Our Bid Protest Regulations require that a protest include a detailed statement of the legal and factual grounds of a protest, 4 C.F.R. Sec. 21.1(c)(4), and that the grounds stated be legally sufficient. 4 C.F.R. Sec. 21.1(e). These requirements contemplate that protesters will provide, at a minimum, either allegations or evidence sufficient, if uncontradicted, to establish the likelihood that the protester will prevail in its claim of improper agency action. Robert Wall Edge–Recon., 68 Comp.Gen. 352 (1989), 89-1 CPD Para. 335.

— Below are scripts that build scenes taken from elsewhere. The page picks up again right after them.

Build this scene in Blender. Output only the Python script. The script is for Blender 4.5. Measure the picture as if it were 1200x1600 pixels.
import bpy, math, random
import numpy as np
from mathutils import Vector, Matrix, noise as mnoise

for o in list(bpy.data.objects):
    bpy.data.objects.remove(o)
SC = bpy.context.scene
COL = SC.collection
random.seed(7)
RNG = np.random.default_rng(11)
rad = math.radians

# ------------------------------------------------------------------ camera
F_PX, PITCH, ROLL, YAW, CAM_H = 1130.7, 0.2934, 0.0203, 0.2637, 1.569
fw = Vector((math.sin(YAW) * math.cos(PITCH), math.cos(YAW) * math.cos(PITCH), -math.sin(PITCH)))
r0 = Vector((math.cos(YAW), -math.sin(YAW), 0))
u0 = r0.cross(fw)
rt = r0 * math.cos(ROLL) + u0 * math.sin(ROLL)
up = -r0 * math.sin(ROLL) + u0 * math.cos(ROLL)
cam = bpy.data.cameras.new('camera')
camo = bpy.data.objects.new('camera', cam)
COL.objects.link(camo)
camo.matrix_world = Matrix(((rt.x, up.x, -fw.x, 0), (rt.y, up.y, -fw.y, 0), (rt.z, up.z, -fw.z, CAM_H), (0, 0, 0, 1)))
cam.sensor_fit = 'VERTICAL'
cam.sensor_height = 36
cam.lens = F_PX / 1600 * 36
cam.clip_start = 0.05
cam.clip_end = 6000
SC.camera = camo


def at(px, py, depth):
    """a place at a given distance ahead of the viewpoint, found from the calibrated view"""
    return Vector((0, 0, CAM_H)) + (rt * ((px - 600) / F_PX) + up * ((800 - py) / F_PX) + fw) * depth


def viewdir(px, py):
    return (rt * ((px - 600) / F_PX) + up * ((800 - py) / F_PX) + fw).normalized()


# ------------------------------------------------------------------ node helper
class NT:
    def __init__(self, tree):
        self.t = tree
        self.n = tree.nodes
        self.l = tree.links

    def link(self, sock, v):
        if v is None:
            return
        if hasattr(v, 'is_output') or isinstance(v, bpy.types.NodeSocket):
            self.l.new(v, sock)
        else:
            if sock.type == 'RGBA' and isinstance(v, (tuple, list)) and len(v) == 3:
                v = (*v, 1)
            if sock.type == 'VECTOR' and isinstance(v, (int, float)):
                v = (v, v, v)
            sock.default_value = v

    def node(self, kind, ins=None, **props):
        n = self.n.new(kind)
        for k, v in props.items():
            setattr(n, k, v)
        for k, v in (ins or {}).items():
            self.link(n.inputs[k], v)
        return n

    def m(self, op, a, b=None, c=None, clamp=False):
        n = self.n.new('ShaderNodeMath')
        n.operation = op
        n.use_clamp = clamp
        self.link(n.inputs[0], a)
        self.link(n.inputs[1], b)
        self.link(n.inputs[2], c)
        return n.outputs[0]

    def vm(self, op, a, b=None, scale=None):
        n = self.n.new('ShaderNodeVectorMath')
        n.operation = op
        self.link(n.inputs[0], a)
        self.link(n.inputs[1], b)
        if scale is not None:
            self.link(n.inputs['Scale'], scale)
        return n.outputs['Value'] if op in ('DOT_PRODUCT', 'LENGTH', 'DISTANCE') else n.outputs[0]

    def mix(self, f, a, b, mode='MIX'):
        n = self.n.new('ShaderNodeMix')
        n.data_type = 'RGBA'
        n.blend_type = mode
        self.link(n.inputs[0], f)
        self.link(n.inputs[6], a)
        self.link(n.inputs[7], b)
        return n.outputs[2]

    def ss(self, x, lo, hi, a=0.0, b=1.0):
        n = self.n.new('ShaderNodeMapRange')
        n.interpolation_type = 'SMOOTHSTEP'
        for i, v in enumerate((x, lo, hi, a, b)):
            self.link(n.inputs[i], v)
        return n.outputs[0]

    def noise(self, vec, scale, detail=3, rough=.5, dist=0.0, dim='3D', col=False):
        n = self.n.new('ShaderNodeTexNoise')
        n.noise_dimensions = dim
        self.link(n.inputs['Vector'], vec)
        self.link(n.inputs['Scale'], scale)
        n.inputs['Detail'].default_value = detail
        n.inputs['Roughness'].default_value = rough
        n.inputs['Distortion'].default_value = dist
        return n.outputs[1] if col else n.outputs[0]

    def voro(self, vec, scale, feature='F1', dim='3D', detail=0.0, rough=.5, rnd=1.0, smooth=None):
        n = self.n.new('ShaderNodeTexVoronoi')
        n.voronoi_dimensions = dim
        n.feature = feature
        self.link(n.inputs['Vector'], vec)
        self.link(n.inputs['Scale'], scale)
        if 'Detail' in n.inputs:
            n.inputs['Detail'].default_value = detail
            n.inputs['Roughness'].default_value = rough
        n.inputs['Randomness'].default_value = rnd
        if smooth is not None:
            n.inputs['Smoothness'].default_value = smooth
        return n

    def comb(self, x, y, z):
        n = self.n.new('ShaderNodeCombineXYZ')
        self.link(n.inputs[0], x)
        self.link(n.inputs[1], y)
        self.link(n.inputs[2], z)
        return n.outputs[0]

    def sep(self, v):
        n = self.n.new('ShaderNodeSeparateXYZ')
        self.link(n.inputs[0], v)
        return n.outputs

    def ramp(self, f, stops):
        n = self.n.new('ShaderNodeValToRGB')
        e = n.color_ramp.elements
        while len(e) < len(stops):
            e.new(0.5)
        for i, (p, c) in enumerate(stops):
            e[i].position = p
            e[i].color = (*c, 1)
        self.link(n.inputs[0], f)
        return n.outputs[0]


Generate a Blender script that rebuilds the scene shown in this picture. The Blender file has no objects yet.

Regarding the first allegation (i.e., failure to conduct a cost realism analysis), SAIC alleges that the agency used none of the accepted methods for evaluating VITRO’s proposed labor rates, indirect rates, and -other cost components and that the agency did not obtain a Defense Contract Audit Agency audit of proposals. We consider the adequacy of the Navy’s cost realism analysis to be the sole viable issue and will resolve it, after further development, in a future decision.

Regarding the second allegation, SAIC contends “upon information and belief” that the Navy did not evaluate VITRO’s proposal to determine what level of uncompensated overtime would be reasonable and the additional performance risk posed by VITRO’s use of uncompensated overtime. However, SAIC has provided no evidence nor any detailed statement of facts to support this allegation. In fact, SAIC specifically states that it does not even know if VITRO’s proposal included the use of uncompensated overtime. In view of the fact that the Navy specifically told SAIC that it had evaluated both SAIC’s and VITRO’s proposed costs for realism and had even made upward adjustments to VITRO’s proposed costs as a result, it is evident that these unsupported assertions are mere speculation on SAIC’s part and do not provide an adequate basis for protest. See TRW Inc., B-258347, Jan. 11, 1995, 95-1 CPD Para.15.

Regarding the third protest ground ((i.e., improper evaluation of technical and management proposals), SAIC has provided only a general allegation regarding evaluation of its own proposal without any detailed factual information to support the allegation. Concerning evaluation of VITRO’s proposal, SAIC asserts “on information and belief” only that the Navy used an unstated evaluation criterion because it evaluated certain innovations in VITRO’s proposal, and the protester contends that “innovations” were not subsumed within the stated evaluation criteria. Again, SAIC has not provided any detailed statement to support this allegation. In fact, it is evident that SAIC does not know what innovations, if any, were included in VITRO’s proposal or how the Navy evaluated those innovations. In our opinion, this allegation provides no evidence that the Navy violated any procurement laws or regulations since, in the absence of any indication that the RFP prohibited the use of innovative ideas or methods, the Navy was free to evaluate such innovations under the existing evaluation criteria. Accordingly, this unsupported allegation is not an adequate protest basis.

Concerning the fourth protest ground (i.e., failure to conduct a cost/technical tradeoff analysis), the facts as stated in the protest letter show that all proposals were considered essentially technically equal. In such circumstances, price can properly become the deciding factor in the selection process and a cost/technical tradeoff need not be conducted. Thus, this allegation is not an adequate basis for protest.

Because the protest does not include sufficient factual information or any evidence establishing the likelihood that the Navy violated procurement laws or regulations, the second, third, and fourth grounds of protest will not be considered further.

1. The protester further states that, to the extent that the Navy and VITRO engaged in discussions after best and final offers (BAFO) were submitted, it protests such post-BAFO discussions as well. However, SAIC has presented no evidence that such discussions were conducted.